**DATA TO PROCESS:**
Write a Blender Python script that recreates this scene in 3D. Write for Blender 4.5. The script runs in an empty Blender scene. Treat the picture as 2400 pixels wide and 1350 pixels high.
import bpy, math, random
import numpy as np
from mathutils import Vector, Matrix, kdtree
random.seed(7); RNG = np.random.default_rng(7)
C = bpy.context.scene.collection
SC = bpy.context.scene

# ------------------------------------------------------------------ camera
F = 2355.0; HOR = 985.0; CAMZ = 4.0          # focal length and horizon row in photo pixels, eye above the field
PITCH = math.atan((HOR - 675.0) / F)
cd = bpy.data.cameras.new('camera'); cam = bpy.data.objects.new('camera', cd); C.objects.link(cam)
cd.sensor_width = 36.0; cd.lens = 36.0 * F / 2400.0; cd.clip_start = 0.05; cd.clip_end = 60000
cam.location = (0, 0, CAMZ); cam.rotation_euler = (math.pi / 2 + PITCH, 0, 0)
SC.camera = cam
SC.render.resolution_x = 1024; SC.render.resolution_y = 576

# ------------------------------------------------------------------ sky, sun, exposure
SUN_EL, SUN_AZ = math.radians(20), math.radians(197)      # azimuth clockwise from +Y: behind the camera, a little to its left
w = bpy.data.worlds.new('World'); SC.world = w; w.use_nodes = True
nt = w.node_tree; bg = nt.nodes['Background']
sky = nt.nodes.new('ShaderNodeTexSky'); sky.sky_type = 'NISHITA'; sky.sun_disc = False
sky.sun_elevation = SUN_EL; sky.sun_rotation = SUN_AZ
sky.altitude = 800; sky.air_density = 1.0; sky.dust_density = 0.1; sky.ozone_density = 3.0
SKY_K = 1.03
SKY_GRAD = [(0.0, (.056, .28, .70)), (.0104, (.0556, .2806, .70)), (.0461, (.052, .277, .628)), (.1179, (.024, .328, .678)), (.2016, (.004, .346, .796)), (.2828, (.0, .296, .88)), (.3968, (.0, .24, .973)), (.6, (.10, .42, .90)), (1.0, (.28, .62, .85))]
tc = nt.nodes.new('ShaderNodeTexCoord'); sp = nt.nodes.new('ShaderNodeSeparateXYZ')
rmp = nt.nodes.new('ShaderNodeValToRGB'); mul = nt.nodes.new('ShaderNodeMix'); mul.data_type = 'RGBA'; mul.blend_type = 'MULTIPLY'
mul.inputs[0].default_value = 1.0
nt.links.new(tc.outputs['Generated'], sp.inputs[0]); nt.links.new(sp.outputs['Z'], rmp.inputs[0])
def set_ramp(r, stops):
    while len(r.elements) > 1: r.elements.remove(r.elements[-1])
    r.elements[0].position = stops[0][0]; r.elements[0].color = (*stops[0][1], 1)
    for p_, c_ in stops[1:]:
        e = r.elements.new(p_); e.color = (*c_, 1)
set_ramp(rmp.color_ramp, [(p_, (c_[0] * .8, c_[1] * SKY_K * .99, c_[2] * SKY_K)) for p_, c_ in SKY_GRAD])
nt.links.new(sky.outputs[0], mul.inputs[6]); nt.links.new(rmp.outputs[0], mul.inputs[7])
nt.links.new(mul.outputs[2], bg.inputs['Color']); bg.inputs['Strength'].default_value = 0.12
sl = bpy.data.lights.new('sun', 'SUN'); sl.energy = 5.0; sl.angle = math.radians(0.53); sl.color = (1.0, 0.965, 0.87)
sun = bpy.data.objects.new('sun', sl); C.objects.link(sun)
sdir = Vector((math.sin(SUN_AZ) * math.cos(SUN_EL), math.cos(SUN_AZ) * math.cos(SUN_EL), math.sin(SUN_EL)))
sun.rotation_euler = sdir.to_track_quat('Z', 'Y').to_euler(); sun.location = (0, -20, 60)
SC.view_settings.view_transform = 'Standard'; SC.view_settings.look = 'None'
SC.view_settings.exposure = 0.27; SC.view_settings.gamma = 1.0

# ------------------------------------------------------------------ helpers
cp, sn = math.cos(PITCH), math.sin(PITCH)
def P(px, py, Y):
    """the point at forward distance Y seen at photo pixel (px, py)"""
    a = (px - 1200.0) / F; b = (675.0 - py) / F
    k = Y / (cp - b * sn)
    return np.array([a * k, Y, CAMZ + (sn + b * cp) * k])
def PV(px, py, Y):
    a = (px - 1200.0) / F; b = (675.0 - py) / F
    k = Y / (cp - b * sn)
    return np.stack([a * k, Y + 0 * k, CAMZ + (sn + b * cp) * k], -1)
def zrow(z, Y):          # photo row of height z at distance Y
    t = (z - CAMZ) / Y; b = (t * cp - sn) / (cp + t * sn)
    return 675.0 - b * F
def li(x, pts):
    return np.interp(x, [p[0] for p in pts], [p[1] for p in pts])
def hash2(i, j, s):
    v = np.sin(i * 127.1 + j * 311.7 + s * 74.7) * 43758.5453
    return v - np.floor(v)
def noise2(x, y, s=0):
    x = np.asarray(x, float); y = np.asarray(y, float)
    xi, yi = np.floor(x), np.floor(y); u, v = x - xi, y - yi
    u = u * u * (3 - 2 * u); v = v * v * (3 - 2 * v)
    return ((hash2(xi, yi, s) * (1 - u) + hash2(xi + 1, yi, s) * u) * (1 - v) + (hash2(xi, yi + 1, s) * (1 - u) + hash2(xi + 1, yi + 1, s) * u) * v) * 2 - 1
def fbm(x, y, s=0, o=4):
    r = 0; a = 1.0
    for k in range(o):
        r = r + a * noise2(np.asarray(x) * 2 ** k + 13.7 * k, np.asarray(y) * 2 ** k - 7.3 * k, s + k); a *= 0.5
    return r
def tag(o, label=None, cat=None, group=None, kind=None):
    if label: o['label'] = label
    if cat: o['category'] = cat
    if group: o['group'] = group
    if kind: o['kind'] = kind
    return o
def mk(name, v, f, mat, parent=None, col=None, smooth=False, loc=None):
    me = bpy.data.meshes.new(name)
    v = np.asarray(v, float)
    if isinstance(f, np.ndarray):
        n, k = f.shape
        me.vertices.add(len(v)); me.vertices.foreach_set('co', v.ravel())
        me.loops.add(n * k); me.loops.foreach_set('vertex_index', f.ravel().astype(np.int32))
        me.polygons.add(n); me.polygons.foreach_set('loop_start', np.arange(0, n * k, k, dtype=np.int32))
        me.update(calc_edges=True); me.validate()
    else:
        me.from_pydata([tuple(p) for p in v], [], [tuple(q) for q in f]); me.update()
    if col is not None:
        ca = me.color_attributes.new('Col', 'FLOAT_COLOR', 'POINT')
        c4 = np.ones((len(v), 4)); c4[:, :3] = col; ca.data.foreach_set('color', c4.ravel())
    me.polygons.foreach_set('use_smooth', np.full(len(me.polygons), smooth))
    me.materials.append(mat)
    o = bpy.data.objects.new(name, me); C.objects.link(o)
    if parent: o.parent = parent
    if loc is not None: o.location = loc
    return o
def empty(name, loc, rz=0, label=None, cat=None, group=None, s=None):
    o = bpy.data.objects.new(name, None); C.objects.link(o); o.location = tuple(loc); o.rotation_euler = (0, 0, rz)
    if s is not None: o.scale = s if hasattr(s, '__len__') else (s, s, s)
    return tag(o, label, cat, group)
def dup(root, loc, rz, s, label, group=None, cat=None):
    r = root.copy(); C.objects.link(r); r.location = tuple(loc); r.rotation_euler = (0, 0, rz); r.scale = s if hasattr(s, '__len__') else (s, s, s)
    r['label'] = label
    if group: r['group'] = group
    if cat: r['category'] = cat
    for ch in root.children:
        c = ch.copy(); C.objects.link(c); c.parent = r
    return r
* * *
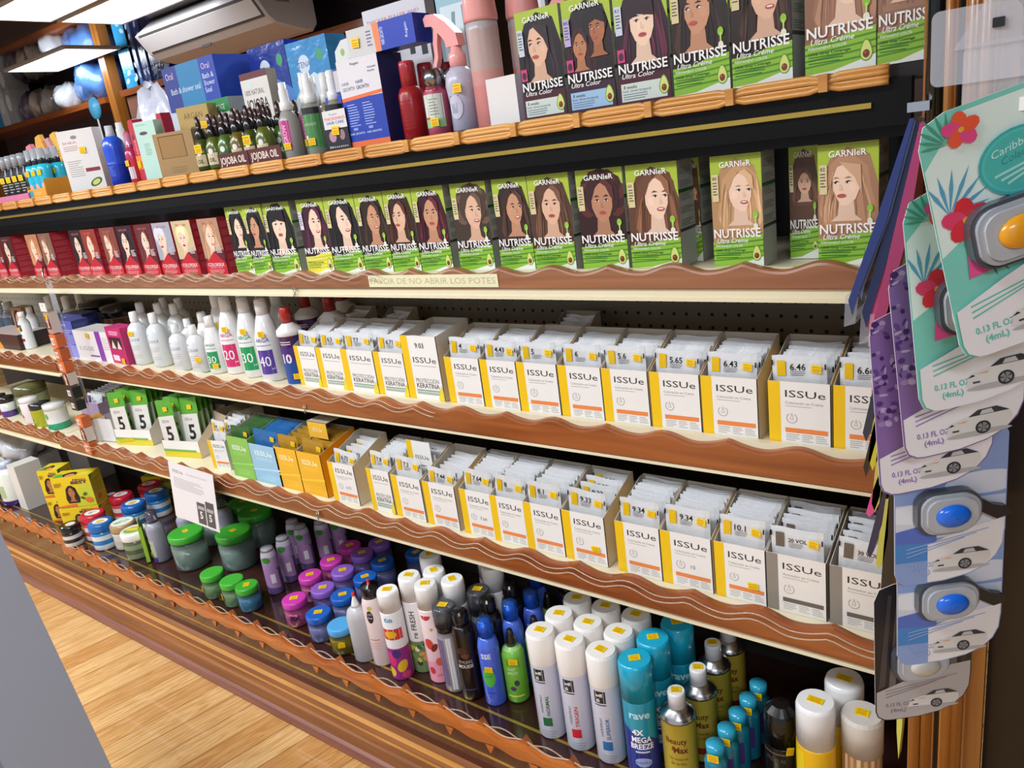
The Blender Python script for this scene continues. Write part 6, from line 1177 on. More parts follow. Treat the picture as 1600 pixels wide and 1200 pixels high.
--
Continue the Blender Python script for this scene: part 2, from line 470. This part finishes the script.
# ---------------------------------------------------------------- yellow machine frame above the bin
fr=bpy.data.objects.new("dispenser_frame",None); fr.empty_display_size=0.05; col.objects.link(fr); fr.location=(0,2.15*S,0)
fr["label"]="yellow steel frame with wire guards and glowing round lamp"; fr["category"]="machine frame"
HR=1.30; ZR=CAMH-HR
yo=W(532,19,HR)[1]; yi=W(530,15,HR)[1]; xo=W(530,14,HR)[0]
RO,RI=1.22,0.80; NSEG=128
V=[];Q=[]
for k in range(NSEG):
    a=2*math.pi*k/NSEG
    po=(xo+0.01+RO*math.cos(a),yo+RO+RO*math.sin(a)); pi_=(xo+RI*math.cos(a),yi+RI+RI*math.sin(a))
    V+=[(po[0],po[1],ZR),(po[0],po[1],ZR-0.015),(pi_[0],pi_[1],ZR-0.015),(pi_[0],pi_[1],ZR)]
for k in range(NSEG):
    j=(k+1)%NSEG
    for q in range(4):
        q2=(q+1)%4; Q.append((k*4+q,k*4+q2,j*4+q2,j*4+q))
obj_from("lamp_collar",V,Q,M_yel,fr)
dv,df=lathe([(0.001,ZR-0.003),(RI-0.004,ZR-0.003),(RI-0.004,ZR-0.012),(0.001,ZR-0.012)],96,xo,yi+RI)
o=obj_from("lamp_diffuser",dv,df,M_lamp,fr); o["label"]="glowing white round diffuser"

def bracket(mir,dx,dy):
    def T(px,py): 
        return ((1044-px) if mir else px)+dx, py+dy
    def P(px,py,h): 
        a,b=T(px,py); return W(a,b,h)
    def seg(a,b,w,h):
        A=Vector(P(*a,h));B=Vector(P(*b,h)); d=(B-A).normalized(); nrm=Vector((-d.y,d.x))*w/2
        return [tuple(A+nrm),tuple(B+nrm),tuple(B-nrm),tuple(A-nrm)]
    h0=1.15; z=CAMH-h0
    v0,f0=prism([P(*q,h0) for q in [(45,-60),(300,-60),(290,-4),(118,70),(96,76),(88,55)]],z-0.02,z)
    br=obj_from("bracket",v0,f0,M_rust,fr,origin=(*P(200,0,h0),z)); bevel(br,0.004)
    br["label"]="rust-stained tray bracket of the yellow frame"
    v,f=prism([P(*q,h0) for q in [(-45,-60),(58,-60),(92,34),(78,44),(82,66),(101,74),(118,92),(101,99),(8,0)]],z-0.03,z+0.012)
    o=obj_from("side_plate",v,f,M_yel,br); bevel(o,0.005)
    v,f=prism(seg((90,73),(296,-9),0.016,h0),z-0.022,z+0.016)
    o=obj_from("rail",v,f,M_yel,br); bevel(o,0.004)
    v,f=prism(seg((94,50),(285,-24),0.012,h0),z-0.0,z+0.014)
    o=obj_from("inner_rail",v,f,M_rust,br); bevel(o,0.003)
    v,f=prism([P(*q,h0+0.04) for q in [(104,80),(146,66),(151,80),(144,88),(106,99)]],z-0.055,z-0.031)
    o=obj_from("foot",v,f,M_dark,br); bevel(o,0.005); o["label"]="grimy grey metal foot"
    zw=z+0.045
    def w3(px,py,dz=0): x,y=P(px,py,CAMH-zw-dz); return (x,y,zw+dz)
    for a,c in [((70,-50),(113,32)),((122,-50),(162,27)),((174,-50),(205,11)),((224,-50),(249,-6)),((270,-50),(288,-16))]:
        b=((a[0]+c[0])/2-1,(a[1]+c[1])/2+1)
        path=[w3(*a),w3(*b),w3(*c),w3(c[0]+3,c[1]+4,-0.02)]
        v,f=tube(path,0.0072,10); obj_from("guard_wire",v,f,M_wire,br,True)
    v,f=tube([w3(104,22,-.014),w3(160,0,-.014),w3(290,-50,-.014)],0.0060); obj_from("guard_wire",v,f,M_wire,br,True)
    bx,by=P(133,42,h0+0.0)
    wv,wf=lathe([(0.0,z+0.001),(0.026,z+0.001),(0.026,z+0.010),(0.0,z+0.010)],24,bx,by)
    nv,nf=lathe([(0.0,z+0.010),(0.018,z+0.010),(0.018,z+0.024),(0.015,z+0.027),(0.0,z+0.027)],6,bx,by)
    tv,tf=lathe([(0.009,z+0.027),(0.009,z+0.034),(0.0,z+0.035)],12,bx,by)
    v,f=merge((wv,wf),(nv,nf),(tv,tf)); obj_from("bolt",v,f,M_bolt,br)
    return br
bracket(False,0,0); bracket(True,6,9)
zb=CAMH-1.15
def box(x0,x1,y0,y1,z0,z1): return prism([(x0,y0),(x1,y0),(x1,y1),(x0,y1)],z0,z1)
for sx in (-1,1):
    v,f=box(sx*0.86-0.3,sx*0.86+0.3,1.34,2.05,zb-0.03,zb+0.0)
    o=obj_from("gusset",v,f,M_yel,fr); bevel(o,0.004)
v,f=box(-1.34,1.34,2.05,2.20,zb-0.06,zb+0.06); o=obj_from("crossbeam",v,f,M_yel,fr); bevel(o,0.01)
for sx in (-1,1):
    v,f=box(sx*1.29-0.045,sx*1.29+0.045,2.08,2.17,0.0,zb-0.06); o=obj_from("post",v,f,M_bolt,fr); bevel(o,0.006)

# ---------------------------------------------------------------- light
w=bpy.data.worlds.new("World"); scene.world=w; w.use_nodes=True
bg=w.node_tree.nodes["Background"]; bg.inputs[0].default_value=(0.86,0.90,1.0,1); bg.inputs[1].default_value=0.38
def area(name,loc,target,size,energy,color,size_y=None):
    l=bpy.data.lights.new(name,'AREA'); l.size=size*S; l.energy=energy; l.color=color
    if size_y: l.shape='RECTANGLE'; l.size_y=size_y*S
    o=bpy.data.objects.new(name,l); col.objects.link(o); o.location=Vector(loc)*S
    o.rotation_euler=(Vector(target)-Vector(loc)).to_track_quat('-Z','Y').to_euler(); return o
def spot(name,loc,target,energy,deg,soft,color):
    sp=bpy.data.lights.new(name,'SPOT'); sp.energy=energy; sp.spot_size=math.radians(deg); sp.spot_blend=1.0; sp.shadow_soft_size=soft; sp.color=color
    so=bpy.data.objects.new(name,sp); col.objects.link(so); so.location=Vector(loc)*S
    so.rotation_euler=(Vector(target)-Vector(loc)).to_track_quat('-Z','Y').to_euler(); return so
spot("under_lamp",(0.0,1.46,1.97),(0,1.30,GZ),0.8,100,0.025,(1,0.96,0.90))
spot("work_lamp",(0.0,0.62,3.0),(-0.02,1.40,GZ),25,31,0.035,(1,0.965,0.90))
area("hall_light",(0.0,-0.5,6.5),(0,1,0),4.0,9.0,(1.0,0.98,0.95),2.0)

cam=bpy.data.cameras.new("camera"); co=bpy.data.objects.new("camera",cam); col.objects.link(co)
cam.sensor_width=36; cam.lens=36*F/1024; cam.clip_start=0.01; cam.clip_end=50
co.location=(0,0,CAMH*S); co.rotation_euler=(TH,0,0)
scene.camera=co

**GOAL:** Extract exactly the run of lines beginning at the line with "Write a Blender" and ending at the line with "SC.render.resolution_x = 1024;", including both ends and nothing beyond them.

**CORRECT RESPONSE:**
Write a Blender Python script that recreates this scene in 3D. Write for Blender 4.5. The script runs in an empty Blender scene. Treat the picture as 2400 pixels wide and 1350 pixels high.
import bpy, math, random
import numpy as np
from mathutils import Vector, Matrix, kdtree
random.seed(7); RNG = np.random.default_rng(7)
C = bpy.context.scene.collection
SC = bpy.context.scene

# ------------------------------------------------------------------ camera
F = 2355.0; HOR = 985.0; CAMZ = 4.0          # focal length and horizon row in photo pixels, eye above the field
PITCH = math.atan((HOR - 675.0) / F)
cd = bpy.data.cameras.new('camera'); cam = bpy.data.objects.new('camera', cd); C.objects.link(cam)
cd.sensor_width = 36.0; cd.lens = 36.0 * F / 2400.0; cd.clip_start = 0.05; cd.clip_end = 60000
cam.location = (0, 0, CAMZ); cam.rotation_euler = (math.pi / 2 + PITCH, 0, 0)
SC.camera = cam
SC.render.resolution_x = 1024; SC.render.resolution_y = 576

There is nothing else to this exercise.